What you need to do =>
Stop after the line with "SC.camera = camo": repeat exactly every line before it, beginning with the first, and that line itself.

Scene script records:
___
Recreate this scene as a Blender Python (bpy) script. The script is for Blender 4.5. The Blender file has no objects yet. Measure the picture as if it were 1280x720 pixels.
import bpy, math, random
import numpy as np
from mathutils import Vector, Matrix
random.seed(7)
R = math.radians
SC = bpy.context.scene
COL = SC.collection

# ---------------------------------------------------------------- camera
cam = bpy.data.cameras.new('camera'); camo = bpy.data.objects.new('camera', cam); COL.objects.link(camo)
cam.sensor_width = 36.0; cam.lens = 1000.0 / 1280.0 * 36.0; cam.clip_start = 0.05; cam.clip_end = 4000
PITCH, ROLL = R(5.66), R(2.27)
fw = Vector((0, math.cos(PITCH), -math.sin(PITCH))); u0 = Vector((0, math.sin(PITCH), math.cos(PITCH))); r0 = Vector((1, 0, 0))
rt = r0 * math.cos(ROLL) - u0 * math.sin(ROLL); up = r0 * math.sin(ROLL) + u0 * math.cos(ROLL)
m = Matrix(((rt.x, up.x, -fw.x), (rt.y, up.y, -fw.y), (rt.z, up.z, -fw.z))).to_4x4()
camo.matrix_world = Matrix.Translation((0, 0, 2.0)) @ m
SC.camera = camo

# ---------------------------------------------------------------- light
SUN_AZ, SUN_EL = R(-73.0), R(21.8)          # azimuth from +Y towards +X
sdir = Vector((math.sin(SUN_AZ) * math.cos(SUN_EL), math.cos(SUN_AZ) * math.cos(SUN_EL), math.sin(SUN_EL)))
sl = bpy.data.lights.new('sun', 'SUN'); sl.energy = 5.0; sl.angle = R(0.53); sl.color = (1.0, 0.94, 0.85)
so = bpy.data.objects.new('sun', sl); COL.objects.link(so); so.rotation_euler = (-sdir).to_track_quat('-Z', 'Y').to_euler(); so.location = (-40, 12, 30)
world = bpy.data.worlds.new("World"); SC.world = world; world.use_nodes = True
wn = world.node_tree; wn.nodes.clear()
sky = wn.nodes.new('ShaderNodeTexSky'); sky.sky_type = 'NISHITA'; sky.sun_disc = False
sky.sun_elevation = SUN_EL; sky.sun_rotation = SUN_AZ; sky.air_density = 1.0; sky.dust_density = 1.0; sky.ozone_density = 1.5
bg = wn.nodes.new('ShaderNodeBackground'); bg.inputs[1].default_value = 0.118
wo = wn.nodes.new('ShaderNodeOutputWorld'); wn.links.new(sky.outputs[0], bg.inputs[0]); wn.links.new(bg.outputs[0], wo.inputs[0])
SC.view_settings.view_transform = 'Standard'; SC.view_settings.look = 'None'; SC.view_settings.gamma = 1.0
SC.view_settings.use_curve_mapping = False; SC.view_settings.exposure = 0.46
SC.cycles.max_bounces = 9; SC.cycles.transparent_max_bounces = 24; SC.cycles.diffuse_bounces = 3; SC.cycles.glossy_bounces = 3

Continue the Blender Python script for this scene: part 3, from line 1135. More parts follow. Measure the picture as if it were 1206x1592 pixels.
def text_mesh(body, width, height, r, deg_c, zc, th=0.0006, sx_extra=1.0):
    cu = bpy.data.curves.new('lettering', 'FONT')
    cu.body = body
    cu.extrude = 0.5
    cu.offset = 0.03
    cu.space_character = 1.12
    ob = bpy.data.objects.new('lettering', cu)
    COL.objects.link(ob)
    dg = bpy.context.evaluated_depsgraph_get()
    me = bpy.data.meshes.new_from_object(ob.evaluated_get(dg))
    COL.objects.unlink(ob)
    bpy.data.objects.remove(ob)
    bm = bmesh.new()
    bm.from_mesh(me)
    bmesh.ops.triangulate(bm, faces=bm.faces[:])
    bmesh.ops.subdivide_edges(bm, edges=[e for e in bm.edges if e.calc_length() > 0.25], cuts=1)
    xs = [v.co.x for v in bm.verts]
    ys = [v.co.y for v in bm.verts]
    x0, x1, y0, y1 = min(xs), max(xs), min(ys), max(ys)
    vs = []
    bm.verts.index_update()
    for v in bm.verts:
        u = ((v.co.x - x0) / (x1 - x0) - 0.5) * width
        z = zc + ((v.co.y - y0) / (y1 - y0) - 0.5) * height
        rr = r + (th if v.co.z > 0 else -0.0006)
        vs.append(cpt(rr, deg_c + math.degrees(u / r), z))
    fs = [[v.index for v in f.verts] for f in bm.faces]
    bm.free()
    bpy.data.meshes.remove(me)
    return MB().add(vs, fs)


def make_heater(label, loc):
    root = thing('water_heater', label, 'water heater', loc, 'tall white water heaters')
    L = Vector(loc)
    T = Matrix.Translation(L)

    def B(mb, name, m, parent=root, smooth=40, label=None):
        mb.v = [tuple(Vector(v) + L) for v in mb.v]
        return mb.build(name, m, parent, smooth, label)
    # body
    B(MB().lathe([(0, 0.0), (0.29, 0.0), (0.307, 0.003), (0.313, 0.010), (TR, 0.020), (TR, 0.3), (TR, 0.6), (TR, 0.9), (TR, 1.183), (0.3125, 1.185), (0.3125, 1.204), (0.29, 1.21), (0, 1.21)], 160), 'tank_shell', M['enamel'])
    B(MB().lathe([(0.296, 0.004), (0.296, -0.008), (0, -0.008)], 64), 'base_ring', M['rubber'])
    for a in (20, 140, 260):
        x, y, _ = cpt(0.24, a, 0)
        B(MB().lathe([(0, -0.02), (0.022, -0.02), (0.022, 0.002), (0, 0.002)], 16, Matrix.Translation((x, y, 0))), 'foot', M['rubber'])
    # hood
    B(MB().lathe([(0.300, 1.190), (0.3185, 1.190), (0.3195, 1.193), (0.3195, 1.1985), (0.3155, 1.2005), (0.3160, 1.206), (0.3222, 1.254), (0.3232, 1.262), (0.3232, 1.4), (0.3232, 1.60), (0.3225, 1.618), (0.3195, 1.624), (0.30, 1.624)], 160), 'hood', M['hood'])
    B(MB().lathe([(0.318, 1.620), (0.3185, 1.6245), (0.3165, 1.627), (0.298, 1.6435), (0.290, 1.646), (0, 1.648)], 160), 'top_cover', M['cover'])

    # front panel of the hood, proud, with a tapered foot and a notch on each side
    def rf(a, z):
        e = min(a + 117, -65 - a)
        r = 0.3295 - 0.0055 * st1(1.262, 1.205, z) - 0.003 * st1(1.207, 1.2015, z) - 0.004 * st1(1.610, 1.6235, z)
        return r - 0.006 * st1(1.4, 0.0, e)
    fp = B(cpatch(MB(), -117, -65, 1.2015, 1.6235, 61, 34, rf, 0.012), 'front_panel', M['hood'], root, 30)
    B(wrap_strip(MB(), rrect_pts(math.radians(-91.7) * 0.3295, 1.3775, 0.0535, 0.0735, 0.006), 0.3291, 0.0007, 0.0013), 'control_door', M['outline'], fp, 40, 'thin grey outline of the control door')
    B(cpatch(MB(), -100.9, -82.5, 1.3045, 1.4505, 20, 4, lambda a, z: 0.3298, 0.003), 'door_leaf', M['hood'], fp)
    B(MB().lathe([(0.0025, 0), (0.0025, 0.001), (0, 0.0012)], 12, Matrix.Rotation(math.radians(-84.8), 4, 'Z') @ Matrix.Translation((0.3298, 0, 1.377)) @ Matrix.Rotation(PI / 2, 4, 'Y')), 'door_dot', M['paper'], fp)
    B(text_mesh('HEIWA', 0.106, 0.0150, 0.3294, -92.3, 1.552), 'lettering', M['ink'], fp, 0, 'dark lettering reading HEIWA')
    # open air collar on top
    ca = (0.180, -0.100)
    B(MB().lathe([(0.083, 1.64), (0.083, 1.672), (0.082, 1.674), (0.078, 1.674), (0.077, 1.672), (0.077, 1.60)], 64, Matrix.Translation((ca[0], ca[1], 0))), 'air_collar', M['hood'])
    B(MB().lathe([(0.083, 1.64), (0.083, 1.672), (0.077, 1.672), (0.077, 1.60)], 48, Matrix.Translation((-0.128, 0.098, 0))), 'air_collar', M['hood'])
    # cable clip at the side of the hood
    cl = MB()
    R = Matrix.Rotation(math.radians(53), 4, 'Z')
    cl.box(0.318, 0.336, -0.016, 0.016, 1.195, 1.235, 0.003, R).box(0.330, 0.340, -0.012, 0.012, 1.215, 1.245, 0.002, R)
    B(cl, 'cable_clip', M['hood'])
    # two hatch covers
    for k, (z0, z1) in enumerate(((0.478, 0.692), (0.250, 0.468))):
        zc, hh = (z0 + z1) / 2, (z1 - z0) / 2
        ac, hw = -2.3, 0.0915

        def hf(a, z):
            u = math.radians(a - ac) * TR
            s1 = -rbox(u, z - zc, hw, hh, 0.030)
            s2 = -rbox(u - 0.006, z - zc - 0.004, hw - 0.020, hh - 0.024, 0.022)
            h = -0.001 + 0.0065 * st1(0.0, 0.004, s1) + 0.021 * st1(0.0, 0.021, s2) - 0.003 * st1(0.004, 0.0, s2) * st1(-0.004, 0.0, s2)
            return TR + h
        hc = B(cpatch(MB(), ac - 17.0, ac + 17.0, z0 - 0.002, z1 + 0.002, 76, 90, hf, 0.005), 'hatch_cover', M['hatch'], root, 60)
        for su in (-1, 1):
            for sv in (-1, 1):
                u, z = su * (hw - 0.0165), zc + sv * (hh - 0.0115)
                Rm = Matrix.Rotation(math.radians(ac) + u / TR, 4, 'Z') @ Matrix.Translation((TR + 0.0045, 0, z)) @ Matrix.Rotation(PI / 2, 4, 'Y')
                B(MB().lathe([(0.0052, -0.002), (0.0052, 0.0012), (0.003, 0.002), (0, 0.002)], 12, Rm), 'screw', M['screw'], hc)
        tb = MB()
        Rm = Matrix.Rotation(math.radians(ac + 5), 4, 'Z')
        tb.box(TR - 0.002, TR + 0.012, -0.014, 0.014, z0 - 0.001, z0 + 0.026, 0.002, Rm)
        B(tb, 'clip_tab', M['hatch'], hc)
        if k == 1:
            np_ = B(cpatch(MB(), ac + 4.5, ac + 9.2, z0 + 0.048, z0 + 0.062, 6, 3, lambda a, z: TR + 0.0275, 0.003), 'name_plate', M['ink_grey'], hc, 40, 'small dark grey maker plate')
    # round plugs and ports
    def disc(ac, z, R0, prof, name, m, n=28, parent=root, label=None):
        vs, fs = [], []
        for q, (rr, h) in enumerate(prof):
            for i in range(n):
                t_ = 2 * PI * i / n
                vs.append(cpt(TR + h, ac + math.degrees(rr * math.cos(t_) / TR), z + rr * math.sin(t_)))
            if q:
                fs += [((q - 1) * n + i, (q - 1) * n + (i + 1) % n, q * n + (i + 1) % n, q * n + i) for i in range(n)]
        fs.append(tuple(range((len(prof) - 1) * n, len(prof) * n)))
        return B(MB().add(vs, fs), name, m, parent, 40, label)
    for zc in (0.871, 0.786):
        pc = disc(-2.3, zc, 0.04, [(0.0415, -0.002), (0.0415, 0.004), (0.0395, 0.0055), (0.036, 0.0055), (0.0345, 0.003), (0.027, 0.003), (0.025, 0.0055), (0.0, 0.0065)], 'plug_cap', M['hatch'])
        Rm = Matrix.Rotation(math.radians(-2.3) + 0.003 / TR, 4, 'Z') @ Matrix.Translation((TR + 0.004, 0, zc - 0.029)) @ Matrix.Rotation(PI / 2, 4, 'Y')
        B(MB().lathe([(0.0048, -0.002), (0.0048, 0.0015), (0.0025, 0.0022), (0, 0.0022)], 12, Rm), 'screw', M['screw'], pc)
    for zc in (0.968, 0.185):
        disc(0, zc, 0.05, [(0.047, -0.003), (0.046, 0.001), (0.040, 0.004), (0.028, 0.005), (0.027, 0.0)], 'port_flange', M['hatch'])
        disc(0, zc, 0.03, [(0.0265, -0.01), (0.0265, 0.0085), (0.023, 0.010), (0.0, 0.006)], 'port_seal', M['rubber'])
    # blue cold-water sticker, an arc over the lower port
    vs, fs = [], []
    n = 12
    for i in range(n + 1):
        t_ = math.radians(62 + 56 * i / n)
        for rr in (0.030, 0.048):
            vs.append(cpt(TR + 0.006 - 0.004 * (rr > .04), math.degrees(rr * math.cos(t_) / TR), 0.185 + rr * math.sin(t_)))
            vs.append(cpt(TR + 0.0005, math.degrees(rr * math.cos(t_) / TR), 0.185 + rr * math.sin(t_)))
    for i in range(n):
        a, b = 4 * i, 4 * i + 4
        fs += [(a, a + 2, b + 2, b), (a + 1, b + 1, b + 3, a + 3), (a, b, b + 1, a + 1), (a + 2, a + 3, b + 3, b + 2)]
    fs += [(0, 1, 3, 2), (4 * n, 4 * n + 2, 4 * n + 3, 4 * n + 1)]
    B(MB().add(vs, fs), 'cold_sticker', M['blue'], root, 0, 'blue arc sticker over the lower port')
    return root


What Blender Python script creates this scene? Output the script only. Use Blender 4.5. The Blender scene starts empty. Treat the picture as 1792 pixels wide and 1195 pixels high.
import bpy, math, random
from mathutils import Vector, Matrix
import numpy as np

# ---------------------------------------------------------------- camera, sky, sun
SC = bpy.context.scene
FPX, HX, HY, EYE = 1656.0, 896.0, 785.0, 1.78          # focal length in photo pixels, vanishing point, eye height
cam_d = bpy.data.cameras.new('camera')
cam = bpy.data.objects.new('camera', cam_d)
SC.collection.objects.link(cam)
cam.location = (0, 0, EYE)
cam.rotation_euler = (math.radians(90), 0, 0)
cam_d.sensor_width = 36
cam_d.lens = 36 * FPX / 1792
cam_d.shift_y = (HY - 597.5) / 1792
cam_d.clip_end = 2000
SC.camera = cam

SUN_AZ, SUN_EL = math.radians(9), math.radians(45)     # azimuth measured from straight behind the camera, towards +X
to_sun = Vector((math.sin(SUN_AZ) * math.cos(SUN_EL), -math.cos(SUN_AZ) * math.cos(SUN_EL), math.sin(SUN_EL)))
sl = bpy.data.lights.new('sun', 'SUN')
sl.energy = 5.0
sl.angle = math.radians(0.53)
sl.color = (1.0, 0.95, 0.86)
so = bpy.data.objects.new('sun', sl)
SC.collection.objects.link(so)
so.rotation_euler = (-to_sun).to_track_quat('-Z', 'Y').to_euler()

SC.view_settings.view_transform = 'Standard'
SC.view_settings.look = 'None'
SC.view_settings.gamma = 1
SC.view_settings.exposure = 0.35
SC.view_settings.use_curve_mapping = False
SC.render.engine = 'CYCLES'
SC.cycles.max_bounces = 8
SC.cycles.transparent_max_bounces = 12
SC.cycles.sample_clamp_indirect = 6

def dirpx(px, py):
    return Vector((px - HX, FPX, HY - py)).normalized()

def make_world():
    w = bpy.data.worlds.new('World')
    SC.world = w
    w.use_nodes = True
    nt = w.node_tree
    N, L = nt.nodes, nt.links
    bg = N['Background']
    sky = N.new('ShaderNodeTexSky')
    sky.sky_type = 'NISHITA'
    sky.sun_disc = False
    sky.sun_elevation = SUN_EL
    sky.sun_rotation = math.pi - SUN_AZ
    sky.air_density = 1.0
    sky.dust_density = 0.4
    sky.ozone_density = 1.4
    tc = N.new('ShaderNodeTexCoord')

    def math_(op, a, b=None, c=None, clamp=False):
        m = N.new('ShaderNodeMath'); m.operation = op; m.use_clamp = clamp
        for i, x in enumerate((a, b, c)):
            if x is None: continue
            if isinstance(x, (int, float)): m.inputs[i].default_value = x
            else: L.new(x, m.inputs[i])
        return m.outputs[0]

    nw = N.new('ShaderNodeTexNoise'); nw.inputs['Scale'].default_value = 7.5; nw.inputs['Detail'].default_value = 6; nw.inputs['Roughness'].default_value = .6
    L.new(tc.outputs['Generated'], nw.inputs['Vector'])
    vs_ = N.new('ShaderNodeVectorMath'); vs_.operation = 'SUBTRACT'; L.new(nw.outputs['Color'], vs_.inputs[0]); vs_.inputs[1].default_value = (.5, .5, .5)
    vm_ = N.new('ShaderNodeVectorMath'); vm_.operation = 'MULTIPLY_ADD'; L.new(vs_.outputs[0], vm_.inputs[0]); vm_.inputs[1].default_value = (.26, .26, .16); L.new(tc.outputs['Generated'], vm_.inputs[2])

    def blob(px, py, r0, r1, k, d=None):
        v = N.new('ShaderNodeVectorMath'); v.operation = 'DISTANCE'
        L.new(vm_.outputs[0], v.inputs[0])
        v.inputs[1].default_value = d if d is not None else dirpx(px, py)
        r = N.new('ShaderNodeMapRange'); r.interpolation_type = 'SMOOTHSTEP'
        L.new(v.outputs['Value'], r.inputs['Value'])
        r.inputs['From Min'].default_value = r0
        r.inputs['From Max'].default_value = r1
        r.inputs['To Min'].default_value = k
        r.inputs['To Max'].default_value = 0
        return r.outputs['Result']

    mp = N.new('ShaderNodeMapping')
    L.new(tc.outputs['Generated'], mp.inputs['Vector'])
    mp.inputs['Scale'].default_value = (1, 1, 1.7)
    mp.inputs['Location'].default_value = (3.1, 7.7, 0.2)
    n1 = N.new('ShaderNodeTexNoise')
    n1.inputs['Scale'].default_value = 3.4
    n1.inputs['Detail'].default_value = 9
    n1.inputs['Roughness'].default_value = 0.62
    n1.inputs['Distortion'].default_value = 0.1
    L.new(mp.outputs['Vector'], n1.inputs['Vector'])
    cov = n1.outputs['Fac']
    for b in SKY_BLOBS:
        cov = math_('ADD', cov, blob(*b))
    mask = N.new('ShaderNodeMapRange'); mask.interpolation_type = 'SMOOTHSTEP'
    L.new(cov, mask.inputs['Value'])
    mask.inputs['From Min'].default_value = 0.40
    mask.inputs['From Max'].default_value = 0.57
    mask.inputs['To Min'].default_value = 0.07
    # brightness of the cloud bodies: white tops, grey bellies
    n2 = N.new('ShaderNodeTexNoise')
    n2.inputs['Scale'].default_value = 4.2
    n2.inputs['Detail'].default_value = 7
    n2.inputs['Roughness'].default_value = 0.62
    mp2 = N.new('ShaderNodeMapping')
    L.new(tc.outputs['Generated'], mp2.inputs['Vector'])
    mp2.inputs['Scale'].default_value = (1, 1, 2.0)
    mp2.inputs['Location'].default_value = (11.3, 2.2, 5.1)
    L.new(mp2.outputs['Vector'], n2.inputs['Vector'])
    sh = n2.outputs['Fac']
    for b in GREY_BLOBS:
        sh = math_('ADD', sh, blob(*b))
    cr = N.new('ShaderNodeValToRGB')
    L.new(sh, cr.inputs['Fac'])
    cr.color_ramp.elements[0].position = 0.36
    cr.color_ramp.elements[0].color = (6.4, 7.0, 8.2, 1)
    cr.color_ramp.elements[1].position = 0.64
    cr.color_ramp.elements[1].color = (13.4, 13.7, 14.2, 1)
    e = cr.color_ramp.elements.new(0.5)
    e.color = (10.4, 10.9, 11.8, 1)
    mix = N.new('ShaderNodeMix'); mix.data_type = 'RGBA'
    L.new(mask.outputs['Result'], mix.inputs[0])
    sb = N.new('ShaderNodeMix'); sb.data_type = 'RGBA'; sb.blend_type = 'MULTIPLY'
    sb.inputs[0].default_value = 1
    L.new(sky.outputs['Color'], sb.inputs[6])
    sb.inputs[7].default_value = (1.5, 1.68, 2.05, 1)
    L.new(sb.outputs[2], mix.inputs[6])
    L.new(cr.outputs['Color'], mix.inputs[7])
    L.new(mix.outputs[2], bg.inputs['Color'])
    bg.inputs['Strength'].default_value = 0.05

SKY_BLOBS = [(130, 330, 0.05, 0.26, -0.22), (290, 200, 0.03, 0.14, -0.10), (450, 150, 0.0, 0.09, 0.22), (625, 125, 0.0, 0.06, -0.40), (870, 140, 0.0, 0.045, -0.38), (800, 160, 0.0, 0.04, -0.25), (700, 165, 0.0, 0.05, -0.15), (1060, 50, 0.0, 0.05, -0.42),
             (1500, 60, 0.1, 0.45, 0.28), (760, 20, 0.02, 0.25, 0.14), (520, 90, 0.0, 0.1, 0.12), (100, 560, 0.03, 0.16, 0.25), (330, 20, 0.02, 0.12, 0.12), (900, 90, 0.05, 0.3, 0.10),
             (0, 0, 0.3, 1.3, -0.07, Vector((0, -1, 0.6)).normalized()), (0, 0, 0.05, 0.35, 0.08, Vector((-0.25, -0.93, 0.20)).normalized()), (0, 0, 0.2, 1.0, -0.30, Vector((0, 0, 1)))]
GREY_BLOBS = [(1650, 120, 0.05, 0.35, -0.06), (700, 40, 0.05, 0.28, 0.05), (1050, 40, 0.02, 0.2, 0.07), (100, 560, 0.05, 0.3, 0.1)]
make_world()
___
Output below =>
Recreate this scene as a Blender Python (bpy) script. The script is for Blender 4.5. The Blender file has no objects yet. Measure the picture as if it were 1280x720 pixels.
import bpy, math, random
import numpy as np
from mathutils import Vector, Matrix
random.seed(7)
R = math.radians
SC = bpy.context.scene
COL = SC.collection

# ---------------------------------------------------------------- camera
cam = bpy.data.cameras.new('camera'); camo = bpy.data.objects.new('camera', cam); COL.objects.link(camo)
cam.sensor_width = 36.0; cam.lens = 1000.0 / 1280.0 * 36.0; cam.clip_start = 0.05; cam.clip_end = 4000
PITCH, ROLL = R(5.66), R(2.27)
fw = Vector((0, math.cos(PITCH), -math.sin(PITCH))); u0 = Vector((0, math.sin(PITCH), math.cos(PITCH))); r0 = Vector((1, 0, 0))
rt = r0 * math.cos(ROLL) - u0 * math.sin(ROLL); up = r0 * math.sin(ROLL) + u0 * math.cos(ROLL)
m = Matrix(((rt.x, up.x, -fw.x), (rt.y, up.y, -fw.y), (rt.z, up.z, -fw.z))).to_4x4()
camo.matrix_world = Matrix.Translation((0, 0, 2.0)) @ m
SC.camera = camo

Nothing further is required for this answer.